(Prompt) In the data below, locate each line with the word "scene" and list it.

(Raw data)
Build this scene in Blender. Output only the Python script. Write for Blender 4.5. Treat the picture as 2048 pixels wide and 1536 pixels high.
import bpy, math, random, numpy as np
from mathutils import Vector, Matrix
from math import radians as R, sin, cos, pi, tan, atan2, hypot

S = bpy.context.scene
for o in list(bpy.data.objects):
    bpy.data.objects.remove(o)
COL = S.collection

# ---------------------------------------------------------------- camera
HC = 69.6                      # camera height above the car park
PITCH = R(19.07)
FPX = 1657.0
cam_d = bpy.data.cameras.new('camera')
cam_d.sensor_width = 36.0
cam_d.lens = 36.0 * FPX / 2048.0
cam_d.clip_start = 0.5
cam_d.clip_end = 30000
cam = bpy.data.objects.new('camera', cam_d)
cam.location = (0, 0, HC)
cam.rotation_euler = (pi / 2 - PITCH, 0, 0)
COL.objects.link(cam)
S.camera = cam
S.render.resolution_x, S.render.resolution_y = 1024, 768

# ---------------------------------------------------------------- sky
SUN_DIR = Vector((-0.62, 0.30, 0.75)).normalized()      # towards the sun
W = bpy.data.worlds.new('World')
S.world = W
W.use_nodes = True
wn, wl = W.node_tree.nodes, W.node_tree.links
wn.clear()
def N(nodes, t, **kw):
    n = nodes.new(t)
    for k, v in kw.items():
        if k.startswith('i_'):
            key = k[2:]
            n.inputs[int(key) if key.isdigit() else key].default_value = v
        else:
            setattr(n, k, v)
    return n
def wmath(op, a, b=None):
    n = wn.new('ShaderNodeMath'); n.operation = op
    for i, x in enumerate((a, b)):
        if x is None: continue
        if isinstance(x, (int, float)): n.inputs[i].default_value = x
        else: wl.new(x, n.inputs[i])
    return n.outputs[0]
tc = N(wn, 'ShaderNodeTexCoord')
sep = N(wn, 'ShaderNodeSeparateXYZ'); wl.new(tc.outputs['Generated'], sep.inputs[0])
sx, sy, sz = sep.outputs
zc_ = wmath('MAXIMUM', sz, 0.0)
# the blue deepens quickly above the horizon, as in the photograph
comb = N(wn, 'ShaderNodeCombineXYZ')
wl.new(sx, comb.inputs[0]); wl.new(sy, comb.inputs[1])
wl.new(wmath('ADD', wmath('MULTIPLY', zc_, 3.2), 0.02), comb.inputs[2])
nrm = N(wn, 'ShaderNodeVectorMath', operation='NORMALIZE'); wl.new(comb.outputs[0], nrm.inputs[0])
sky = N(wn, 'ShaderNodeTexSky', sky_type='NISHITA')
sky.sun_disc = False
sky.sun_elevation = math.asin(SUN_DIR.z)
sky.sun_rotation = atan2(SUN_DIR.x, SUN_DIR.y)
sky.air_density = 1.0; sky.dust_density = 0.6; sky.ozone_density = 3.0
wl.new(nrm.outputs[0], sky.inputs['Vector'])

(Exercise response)
Build this scene in Blender. Output only the Python script. Write for Blender 4.5. Treat the picture as 2048 pixels wide and 1536 pixels high.
S = bpy.context.scene